** Begin Information provided **

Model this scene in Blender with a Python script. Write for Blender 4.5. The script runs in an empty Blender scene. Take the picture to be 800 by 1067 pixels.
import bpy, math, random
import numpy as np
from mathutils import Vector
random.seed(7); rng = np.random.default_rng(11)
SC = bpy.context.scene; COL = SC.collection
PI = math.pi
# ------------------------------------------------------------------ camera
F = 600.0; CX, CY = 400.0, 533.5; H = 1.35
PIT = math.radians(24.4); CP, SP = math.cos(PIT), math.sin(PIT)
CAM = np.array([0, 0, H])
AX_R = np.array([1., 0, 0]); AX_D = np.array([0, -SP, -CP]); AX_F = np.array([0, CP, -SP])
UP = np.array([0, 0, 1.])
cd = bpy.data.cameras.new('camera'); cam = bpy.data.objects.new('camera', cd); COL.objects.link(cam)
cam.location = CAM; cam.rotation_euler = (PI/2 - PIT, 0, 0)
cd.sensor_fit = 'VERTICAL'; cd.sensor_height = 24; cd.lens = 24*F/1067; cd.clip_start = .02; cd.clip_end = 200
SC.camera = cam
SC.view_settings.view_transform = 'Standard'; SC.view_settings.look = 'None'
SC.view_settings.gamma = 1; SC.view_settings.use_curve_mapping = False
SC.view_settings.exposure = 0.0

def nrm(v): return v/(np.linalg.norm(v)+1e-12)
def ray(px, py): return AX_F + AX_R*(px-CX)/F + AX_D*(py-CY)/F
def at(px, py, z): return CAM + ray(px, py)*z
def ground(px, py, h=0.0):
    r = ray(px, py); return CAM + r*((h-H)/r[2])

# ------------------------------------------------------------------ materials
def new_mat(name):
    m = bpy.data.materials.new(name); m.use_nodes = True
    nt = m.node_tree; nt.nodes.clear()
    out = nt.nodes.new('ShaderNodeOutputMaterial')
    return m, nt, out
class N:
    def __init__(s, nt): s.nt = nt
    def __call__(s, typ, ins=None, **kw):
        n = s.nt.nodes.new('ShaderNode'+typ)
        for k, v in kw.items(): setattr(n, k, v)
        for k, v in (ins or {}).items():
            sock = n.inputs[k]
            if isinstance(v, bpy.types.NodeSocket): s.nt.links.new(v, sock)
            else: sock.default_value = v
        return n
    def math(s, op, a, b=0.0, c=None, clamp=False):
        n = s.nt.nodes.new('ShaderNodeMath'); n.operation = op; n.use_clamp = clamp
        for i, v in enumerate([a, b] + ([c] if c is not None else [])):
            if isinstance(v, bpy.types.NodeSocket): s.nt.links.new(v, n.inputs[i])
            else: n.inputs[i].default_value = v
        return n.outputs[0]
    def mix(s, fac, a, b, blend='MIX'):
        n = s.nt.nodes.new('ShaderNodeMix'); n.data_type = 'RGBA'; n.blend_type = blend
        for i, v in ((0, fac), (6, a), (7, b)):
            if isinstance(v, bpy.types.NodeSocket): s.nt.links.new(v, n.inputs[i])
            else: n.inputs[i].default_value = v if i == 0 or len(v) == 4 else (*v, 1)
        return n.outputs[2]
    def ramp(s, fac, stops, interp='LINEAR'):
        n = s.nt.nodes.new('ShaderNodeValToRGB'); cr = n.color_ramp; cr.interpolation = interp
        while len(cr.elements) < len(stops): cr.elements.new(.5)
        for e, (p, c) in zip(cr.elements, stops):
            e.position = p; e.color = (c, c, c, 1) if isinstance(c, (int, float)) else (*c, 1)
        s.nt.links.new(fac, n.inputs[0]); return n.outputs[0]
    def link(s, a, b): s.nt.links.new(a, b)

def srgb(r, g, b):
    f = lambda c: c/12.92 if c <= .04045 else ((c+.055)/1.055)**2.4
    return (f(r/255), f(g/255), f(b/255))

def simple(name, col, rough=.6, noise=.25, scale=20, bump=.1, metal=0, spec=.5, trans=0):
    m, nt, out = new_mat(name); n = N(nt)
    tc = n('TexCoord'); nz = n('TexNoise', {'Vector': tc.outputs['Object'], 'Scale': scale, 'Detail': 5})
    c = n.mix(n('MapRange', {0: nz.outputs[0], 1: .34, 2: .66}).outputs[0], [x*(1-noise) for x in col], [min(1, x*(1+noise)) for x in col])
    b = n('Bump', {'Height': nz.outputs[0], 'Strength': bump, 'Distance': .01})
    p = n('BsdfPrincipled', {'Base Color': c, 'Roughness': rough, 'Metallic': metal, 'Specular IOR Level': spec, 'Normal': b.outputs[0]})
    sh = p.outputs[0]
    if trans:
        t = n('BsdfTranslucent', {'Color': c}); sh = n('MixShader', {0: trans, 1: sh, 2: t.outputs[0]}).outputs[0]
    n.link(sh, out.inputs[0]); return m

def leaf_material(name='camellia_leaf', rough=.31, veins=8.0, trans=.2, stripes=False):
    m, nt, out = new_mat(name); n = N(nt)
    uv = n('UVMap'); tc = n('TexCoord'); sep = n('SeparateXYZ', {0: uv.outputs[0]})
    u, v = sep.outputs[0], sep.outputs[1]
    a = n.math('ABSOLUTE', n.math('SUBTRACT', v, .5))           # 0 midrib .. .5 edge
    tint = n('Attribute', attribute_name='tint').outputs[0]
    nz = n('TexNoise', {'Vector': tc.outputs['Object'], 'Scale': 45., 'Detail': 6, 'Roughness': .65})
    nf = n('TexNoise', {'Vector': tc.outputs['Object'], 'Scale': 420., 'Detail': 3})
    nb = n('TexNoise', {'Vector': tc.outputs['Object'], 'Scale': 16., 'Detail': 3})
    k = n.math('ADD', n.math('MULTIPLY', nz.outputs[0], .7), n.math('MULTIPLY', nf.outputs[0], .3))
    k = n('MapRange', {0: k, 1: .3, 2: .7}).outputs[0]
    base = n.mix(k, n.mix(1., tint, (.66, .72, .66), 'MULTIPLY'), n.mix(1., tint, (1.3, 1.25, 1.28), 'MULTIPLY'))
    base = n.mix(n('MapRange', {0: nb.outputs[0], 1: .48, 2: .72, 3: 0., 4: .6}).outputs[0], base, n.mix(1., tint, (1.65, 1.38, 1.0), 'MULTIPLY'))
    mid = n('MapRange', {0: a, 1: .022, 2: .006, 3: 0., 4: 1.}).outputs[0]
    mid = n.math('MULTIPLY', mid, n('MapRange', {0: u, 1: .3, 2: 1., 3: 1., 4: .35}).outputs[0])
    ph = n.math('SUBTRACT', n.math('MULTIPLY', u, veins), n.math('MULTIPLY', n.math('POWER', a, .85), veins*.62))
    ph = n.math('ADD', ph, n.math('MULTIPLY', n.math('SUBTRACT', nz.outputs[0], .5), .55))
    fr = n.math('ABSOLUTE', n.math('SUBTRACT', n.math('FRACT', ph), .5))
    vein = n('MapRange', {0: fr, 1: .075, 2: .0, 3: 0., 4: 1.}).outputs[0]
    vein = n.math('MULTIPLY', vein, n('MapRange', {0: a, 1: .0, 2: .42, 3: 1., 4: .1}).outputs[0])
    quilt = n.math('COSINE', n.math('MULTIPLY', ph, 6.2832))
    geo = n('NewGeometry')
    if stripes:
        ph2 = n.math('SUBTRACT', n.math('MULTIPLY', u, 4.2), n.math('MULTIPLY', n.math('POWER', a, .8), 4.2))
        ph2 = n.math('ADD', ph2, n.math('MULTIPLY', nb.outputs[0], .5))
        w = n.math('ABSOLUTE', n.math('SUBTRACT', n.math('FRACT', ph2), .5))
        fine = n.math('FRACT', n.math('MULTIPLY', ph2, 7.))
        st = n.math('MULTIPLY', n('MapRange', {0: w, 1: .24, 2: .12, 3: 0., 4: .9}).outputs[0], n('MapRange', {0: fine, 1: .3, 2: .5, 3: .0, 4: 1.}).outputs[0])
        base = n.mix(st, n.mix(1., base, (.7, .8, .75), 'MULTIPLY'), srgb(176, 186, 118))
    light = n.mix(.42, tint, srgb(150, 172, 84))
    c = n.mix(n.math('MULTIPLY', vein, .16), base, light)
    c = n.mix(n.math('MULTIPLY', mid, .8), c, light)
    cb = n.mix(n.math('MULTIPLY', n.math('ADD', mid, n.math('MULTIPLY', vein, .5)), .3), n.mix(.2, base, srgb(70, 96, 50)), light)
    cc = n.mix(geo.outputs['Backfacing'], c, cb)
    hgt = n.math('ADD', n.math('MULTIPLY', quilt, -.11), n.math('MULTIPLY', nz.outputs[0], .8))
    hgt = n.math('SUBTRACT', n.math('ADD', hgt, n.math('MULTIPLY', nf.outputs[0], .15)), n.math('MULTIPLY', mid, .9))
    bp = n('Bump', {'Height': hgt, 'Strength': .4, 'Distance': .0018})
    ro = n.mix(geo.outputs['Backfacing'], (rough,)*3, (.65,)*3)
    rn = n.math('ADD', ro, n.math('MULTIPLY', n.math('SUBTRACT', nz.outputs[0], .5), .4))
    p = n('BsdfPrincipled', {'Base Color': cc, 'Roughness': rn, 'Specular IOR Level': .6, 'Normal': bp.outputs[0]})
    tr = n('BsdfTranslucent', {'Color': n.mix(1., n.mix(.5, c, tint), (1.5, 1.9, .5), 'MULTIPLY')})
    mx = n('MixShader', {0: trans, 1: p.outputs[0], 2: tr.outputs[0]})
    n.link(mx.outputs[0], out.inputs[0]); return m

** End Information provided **

■ To be done
Reproduce exactly, please, only the lines from the start of the data above to the line that contains "SC.view_settings.exposure = 0.0", with both ends kept.

■ Answer for the task
Model this scene in Blender with a Python script. Write for Blender 4.5. The script runs in an empty Blender scene. Take the picture to be 800 by 1067 pixels.
import bpy, math, random
import numpy as np
from mathutils import Vector
random.seed(7); rng = np.random.default_rng(11)
SC = bpy.context.scene; COL = SC.collection
PI = math.pi
# ------------------------------------------------------------------ camera
F = 600.0; CX, CY = 400.0, 533.5; H = 1.35
PIT = math.radians(24.4); CP, SP = math.cos(PIT), math.sin(PIT)
CAM = np.array([0, 0, H])
AX_R = np.array([1., 0, 0]); AX_D = np.array([0, -SP, -CP]); AX_F = np.array([0, CP, -SP])
UP = np.array([0, 0, 1.])
cd = bpy.data.cameras.new('camera'); cam = bpy.data.objects.new('camera', cd); COL.objects.link(cam)
cam.location = CAM; cam.rotation_euler = (PI/2 - PIT, 0, 0)
cd.sensor_fit = 'VERTICAL'; cd.sensor_height = 24; cd.lens = 24*F/1067; cd.clip_start = .02; cd.clip_end = 200
SC.camera = cam
SC.view_settings.view_transform = 'Standard'; SC.view_settings.look = 'None'
SC.view_settings.gamma = 1; SC.view_settings.use_curve_mapping = False
SC.view_settings.exposure = 0.0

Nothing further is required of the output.